_The exercise_.
Output exactly the lines from the line containing "Write the bpy" through the line containing "R = math.radians", inclusive, and omit any pictures.

_Record set_.
---------------

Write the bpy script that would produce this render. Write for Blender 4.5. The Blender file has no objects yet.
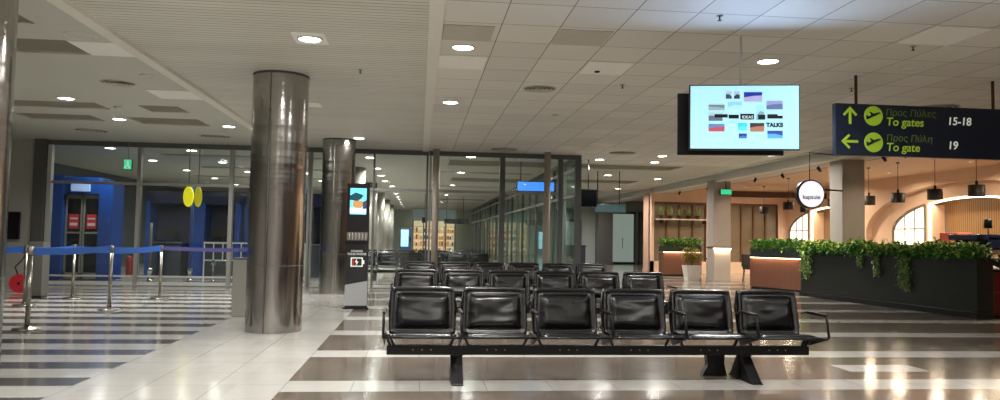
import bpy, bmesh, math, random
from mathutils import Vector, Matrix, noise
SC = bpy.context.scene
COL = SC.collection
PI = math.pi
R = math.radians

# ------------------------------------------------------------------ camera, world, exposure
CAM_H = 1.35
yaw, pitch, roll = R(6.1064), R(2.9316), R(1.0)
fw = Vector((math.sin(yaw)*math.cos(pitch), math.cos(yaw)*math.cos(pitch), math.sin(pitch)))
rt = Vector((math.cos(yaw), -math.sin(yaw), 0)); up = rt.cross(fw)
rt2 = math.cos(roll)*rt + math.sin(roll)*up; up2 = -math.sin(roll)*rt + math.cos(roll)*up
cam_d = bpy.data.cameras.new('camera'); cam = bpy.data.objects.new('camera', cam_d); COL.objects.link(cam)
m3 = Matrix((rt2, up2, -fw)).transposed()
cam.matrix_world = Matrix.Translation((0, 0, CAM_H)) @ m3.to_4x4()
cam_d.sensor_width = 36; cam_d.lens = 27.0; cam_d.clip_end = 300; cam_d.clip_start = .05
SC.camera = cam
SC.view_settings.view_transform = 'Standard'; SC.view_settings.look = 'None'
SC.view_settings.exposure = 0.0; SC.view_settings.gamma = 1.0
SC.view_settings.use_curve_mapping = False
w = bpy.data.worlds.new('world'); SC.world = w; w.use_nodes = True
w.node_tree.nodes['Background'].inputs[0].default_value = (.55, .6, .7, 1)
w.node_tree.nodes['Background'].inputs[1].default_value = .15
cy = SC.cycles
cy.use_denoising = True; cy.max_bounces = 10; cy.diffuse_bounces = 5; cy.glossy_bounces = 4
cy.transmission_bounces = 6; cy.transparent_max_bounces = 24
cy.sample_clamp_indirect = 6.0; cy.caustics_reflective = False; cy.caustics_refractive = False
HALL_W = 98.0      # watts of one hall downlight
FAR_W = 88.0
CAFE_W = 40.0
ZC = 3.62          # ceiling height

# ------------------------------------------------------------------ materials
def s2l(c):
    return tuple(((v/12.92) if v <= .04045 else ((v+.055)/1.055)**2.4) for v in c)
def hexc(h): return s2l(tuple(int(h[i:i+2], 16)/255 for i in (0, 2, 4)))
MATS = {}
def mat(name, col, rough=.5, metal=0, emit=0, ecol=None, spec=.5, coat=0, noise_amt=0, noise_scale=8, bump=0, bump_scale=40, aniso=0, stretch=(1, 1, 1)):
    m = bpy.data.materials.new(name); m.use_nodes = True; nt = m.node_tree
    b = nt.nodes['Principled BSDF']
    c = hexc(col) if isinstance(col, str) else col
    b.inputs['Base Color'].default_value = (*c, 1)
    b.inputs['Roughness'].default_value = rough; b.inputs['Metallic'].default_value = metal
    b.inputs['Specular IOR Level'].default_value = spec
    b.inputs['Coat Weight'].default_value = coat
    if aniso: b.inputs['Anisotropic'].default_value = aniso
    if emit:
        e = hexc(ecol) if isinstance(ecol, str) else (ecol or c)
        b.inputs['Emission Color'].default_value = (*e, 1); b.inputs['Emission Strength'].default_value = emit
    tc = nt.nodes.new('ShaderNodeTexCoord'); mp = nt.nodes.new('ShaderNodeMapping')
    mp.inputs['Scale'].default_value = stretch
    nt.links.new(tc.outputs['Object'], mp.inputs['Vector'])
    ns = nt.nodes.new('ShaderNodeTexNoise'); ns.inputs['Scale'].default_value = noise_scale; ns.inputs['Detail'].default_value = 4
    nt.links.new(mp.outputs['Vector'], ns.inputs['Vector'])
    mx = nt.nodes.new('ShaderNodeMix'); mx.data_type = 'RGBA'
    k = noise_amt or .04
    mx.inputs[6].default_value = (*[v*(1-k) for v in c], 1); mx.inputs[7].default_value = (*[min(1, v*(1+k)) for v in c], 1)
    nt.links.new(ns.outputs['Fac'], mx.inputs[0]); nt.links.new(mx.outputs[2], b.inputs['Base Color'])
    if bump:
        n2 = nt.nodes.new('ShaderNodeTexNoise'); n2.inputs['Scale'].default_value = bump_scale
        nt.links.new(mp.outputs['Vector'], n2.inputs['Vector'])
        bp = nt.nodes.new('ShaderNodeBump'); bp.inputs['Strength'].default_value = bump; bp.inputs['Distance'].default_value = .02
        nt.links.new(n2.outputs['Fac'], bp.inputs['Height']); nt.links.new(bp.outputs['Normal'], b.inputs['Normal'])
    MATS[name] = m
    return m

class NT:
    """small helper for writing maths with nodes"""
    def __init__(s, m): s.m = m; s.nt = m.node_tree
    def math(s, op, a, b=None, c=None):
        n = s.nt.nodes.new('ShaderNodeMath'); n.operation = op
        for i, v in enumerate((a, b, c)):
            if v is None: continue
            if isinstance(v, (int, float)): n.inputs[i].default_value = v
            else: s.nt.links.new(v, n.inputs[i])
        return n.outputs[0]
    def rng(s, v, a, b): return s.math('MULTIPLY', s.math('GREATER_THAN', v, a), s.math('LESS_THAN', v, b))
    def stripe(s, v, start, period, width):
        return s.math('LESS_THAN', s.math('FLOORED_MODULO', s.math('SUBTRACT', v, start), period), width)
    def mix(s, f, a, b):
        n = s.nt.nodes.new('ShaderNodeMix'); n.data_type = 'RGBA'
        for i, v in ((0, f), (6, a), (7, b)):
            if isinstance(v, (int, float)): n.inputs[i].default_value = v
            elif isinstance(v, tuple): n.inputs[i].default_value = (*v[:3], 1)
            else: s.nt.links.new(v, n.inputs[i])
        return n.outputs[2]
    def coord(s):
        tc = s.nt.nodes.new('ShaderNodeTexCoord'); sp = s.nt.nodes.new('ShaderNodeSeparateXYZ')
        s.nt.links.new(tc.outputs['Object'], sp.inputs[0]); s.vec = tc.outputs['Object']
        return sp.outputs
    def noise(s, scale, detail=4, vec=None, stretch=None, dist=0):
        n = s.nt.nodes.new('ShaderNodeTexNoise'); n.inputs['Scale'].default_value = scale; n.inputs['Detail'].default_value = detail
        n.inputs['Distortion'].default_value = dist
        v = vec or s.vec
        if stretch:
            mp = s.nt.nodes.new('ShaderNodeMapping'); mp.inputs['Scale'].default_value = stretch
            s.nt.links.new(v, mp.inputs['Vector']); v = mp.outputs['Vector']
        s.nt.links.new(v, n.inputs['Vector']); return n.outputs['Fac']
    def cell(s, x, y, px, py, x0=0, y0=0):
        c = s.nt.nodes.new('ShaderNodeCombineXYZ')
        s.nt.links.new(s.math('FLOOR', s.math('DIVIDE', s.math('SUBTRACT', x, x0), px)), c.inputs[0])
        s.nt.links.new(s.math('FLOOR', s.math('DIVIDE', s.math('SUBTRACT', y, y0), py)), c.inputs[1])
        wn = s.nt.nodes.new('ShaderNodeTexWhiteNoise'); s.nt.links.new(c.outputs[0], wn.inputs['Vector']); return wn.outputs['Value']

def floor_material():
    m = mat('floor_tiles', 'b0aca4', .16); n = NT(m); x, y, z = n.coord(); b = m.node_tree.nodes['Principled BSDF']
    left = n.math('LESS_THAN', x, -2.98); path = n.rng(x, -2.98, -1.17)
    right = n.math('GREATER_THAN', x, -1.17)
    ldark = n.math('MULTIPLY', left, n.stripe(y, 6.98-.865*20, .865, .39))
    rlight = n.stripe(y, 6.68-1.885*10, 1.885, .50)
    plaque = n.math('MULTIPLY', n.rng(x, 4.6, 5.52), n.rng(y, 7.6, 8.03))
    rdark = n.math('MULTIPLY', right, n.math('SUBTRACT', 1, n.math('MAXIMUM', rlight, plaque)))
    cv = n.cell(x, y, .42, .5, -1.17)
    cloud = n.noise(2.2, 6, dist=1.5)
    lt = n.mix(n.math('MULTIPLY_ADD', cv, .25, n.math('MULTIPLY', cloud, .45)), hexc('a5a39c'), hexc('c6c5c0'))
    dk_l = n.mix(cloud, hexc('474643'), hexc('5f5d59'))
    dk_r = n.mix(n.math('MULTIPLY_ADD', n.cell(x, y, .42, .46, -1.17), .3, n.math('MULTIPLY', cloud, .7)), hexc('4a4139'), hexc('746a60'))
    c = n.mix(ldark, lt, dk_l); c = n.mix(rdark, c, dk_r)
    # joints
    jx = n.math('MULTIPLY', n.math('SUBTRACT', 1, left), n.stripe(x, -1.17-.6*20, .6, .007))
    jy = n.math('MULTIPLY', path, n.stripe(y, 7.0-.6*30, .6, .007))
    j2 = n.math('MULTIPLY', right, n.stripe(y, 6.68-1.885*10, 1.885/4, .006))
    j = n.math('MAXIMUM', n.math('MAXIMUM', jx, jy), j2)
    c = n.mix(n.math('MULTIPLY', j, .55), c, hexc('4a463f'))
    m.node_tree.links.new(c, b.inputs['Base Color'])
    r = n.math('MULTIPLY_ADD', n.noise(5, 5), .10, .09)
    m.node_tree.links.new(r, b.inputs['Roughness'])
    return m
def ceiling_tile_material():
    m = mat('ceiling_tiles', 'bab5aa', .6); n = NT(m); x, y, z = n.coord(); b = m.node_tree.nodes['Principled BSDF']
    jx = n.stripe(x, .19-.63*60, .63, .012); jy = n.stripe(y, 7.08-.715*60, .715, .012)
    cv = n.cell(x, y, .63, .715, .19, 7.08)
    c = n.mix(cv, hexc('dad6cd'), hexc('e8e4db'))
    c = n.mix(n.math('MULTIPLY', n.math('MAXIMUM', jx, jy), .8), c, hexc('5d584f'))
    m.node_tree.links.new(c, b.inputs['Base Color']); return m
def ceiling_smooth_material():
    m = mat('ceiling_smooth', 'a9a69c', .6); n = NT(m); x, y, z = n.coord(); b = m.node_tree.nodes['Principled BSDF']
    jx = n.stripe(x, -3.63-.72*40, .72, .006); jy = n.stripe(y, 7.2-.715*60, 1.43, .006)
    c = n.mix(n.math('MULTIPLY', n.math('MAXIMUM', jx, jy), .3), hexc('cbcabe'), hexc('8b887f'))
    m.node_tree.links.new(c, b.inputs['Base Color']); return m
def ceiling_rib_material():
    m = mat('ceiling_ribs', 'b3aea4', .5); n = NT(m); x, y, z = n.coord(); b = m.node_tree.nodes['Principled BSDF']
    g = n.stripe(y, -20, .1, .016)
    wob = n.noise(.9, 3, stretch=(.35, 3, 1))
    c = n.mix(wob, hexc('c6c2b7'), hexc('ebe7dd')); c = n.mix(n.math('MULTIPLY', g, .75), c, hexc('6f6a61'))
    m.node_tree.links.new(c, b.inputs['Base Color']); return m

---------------

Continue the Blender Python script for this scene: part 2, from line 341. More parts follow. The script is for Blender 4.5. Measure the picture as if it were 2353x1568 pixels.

---------------

_Written response_.
Write the bpy script that would produce this render. Write for Blender 4.5. The Blender file has no objects yet.
import bpy, bmesh, math, random
from mathutils import Vector, Matrix, noise
SC = bpy.context.scene
COL = SC.collection
PI = math.pi
R = math.radians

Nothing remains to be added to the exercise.